§ What is required
What lies from the line containing "Write a Blender" through the line containing "from mathutils import Vector, Euler"? Print exactly those lines, with both ends, and no others.

§ Information supplied
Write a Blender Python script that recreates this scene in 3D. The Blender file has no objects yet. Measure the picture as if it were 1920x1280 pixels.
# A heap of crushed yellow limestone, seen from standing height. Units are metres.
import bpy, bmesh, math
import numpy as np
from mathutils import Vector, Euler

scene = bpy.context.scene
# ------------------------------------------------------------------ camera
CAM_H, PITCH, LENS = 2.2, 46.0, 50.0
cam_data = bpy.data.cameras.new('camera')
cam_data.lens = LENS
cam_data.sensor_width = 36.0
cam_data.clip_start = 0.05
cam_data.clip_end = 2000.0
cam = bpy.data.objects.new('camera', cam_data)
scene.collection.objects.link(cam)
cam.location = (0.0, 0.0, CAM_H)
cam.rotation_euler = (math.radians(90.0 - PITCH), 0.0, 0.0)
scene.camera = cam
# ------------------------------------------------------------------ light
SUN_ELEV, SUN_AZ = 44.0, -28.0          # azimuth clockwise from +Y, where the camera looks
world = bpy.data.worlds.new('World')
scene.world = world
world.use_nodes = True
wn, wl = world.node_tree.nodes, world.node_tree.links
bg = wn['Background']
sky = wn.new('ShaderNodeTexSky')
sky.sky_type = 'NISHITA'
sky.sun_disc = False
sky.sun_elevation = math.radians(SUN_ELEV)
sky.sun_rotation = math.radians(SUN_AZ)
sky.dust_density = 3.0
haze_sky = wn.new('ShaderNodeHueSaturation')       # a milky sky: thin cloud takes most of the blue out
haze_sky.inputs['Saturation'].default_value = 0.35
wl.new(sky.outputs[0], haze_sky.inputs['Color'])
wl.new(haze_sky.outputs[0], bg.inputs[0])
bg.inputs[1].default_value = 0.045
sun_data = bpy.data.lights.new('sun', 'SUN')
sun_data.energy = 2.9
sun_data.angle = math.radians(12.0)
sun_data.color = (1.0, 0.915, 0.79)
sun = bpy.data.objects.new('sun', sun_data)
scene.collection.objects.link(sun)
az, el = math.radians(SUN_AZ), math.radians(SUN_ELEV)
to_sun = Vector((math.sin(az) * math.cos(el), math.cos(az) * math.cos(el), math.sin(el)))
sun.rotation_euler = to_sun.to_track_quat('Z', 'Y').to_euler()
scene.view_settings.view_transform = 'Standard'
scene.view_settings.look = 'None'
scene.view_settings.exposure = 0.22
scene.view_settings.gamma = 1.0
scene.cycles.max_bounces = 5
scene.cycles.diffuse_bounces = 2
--
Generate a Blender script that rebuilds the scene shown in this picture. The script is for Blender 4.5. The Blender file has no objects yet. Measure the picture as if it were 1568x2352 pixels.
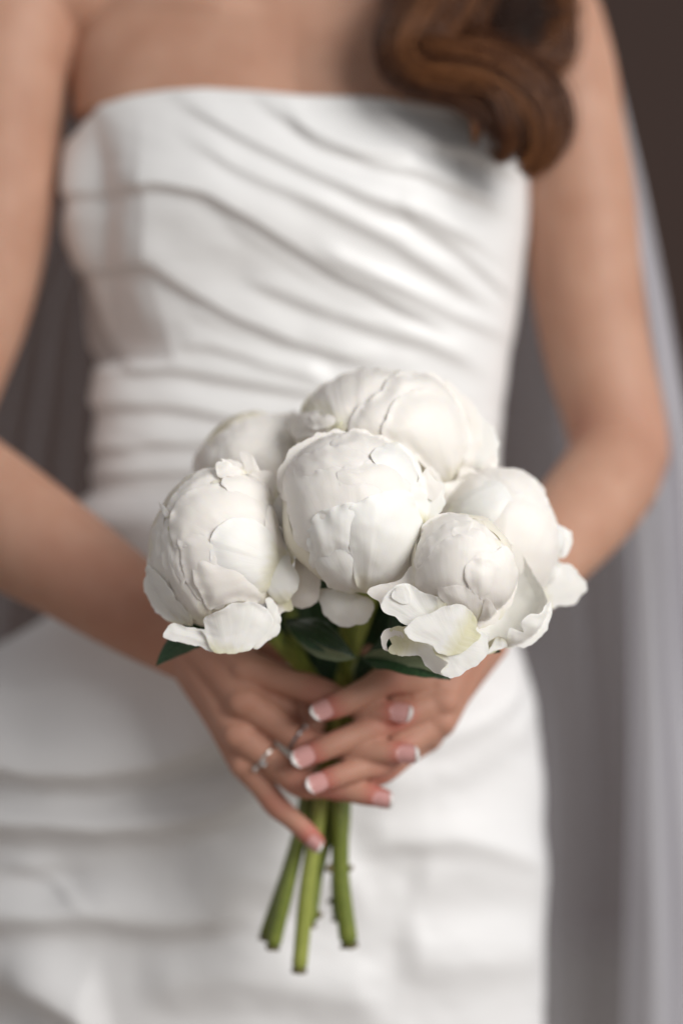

§ Response to the exercise
Write a Blender Python script that recreates this scene in 3D. The Blender file has no objects yet. Measure the picture as if it were 1920x1280 pixels.
# A heap of crushed yellow limestone, seen from standing height. Units are metres.
import bpy, bmesh, math
import numpy as np
from mathutils import Vector, Euler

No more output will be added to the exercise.